Dorian is putting the clamps on Donovan

Dallas Mavericks v Utah Jazz - Game Three Photo by Alex Goodlett/Getty Images

Donovan Mitchell is struggling. The three-time All-Star hasn’t looked like one for the Utah Jazz in their first-round series with the Dallas Mavericks. After averaging 25.9 points on 44.8 percent shooting overall and 33.5 percent from deep, he’s seen his scoring remain consistent, but his percentages have plummeted.

Not only that, but he also disappears offensively for long stretches and defensively, the Mavericks look to exploit him. While he has never been known for his defense, he’s expected to carry the offensive load for the Jazz. Right now, he isn’t, and he credits one Dallas player for making it hard on him.

“I give credit to [Dorian] Finney-Smith,” Mitchell said after Game 5. “I’ve been saying that since the beginning of the year, pretty much. This wasn’t one of my best games of my career, let alone the playoffs. The looks I have gotten haven’t been the easiest. You got to find a way.

“At the end of the day, it’s 3-2. They’ve done a good job. He’s done a solid job. I’m going to go ahead and watch the film and adjust. I’m never going to shy away from giving credit where it’s due.”

Through five games, Finney-Smith has matched up against Mitchell for just over 26 minutes, per It’s the most attention he has received from any Mavericks defender–Reggie Bullock has spent 25 minutes guarding Mitchell.

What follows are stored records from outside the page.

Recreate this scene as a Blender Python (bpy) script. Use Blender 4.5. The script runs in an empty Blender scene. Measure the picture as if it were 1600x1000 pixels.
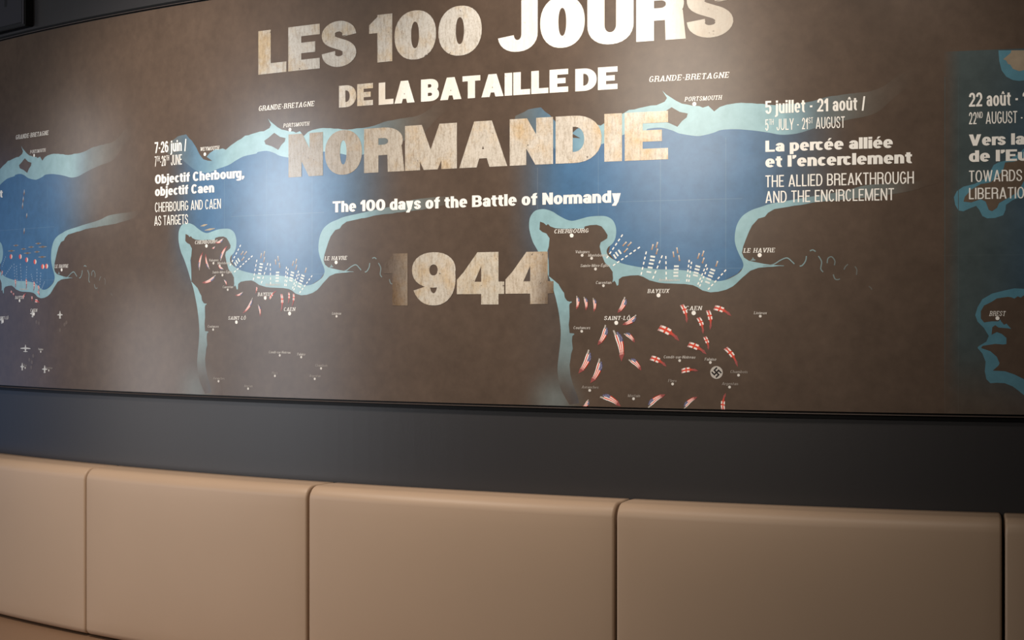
import bpy, bmesh, math, random
from mathutils import Vector, geometry
rnd = random.Random(7)
scene = bpy.context.scene
COL = scene.collection

# ------------------------------------------------------------------ camera
EYE = 1.37                      # eye height
FPX = 2550.0                    # focal length for a 1600 px wide frame
HZ = 496.0                      # image row of the horizon
cd = bpy.data.cameras.new('camera')
cd.sensor_width = 36.0
cd.lens = FPX / 1600 * 36.0
cd.shift_y = -(500 - HZ) / 1600
cam = bpy.data.objects.new('camera', cd)
cam.location = (0, 0, EYE)
cam.rotation_euler = (math.radians(90), 0, 0)
COL.objects.link(cam)
scene.camera = cam

# ------------------------------------------------------------------ world, exposure, lights
w = bpy.data.worlds.new('world'); scene.world = w
w.use_nodes = True
w.node_tree.nodes['Background'].inputs[0].default_value = (1.0, .93, .86, 1)
w.node_tree.nodes['Background'].inputs[1].default_value = .02
vs = scene.view_settings
vs.view_transform = 'Standard'; vs.look = 'None'; vs.gamma = 1; vs.exposure = 0.0
vs.use_curve_mapping = False

def light(name, kind, loc, target, power, color, **kw):
    l = bpy.data.lights.new(name, kind)
    l.energy = power; l.color = color
    for k, v in kw.items(): setattr(l, k, v)
    o = bpy.data.objects.new(name, l)
    o.location = loc
    d = Vector(target) - Vector(loc)
    o.rotation_euler = d.to_track_quat('-Z', 'Y').to_euler()
    COL.objects.link(o)
    return o
WARM = (1.0, .89, .77)
# ceiling spots that wash the mural
light('ceiling_spot_title', 'SPOT', (-.25, 2.85, 2.86), (.16, 3.92, 1.80), 132, WARM, spot_size=math.radians(57), spot_blend=1.0, shadow_soft_size=.05)
light('ceiling_spot_left', 'SPOT', (-1.55, 3.42, 2.86), (-.84, 4.45, 1.36), 172, WARM, spot_size=math.radians(72), spot_blend=1.0, shadow_soft_size=.05)
light('ceiling_spot_right', 'SPOT', (.42, 2.45, 2.86), (.62, 3.66, 1.76), 70, WARM, spot_size=math.radians(53), spot_blend=1.0, shadow_soft_size=.05)
# daylight through the glazed door on the left (bright sky above, street below) and through the windows
light('door_daylight_sky', 'AREA', (-4.9, 2.98, 2.04), (0, 3.6, 1.9), 27, (.86, .93, 1.0), shape='RECTANGLE', size=.66, size_y=.62)
light('door_daylight_street', 'AREA', (-4.9, 2.97, 1.0), (0, 3.6, 1.0), 15, (.90, .93, 1.0), shape='RECTANGLE', size=1.1, size_y=1.3)
light('window_daylight_street', 'AREA', (-4.9, 4.35, 1.0), (0, 4.5, 1.1), 8.5, (1.0, .95, .95), shape='RECTANGLE', size=.8, size_y=.9)
light('window_daylight_sky', 'AREA', (-4.9, 5.05, 2.15), (0, 4.6, 1.8), 3, (1.0, .95, .92), shape='RECTANGLE', size=.55, size_y=.5)
light('window_daylight_shade', 'AREA', (-4.9, 6.1, 1.3), (0, 5.5, 1.3), 4, (.20, .46, 1.0), shape='RECTANGLE', size=1.2, size_y=1.7)
# round pendant lamp over the tables in front of the bench
light('pendant_lamp', 'AREA', (-2.05, .66, 2.36), (.30, 3.85, 1.85), 26, (1.0, .92, .80), shape='DISK', size=1.0)
# general ceiling lighting of the room
light('ceiling_lamp', 'AREA', (-.9, 1.6, 2.86), (-.9, 1.6, 0), 2, WARM, shape='DISK', size=.9)

# ------------------------------------------------------------------ wall geometry (convex cylinder)
CX, CY, R = 2.59565, 9.20627, 5.88326       # axis and radius of the mural's face
def arc(s, h, off=0.0):
    t = s / R
    r = R + off
    return Vector((CX + r * math.sin(t), CY - r * math.cos(t), h))
def at(px, py, off=0.0):
    """arc length and height of the point of the wall seen at a pixel"""
    u = (px - 800) / FPX
    rr = R + off
    a = u * u + 1; b = -2 * (u * CX + CY); c = CX * CX + CY * CY - rr * rr
    z = (-b - math.sqrt(b * b - 4 * a * c)) / (2 * a)
    return R * math.atan2(u * z - CX, CY - z), EYE + (HZ - py) * z / FPX
BOT = EYE - .2100
TOP = EYE + .8581
S_L = at(0, 300)[0] - .55
S_R = at(1600, 300)[0] + .55
SHIFT = {3: 0.0, 2: -1.1215, 1: -2.2202}

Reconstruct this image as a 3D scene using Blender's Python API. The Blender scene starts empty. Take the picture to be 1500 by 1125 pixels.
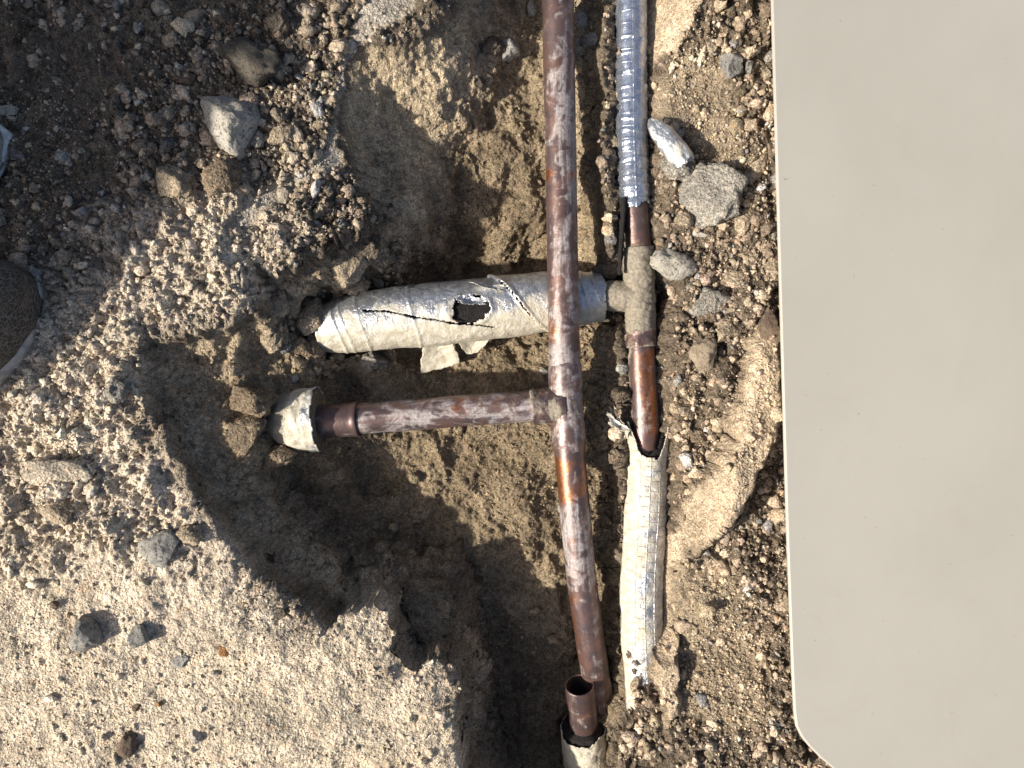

With Finney-Smith defending him, Michell only has five field goal attempts–he has made three–for a total of eight points. That breaks down to one field goal attempt and 1.6 points per game for Mitchell when Finney-Smith guards him. Mitchell is averaging 23.2 field goal attempts per game for the series.

There was a lot of talk within the Mavericks toward the end of the season that Finney-Smith should get consideration for a spot on an NBA All-Defense Team. Finney-Smith, who is not one to bask in praise, was thankful for the support of his coaches and teammates.

For years now, he has been one of the league’s best stories. He was undrafted out of college and developed with the Mavericks into one of the league’s premier 3-and-D players. He is the only player in NBA history to also increase his points per game and three-point percentage over a five-year stretch, according to Elias Sports.

It should come as no surprise that Finney-Smith is seeing so much time on Mitchell, nor should it be shocking that he is putting the clamps on him. Even with his great individual effort, Finney-Smith knows that the work isn’t finished. He also knows how hard he needs to work to keep Mitchell quiet in Game 6.

“We got one more,” Finney-Smith said. “I appreciate it [Mitchell’s acknowledgement of his defense], but we got one more. Hopefully, he can keep struggling, but he’s a great player. He’s going to make tough shots and he can explode quickly.”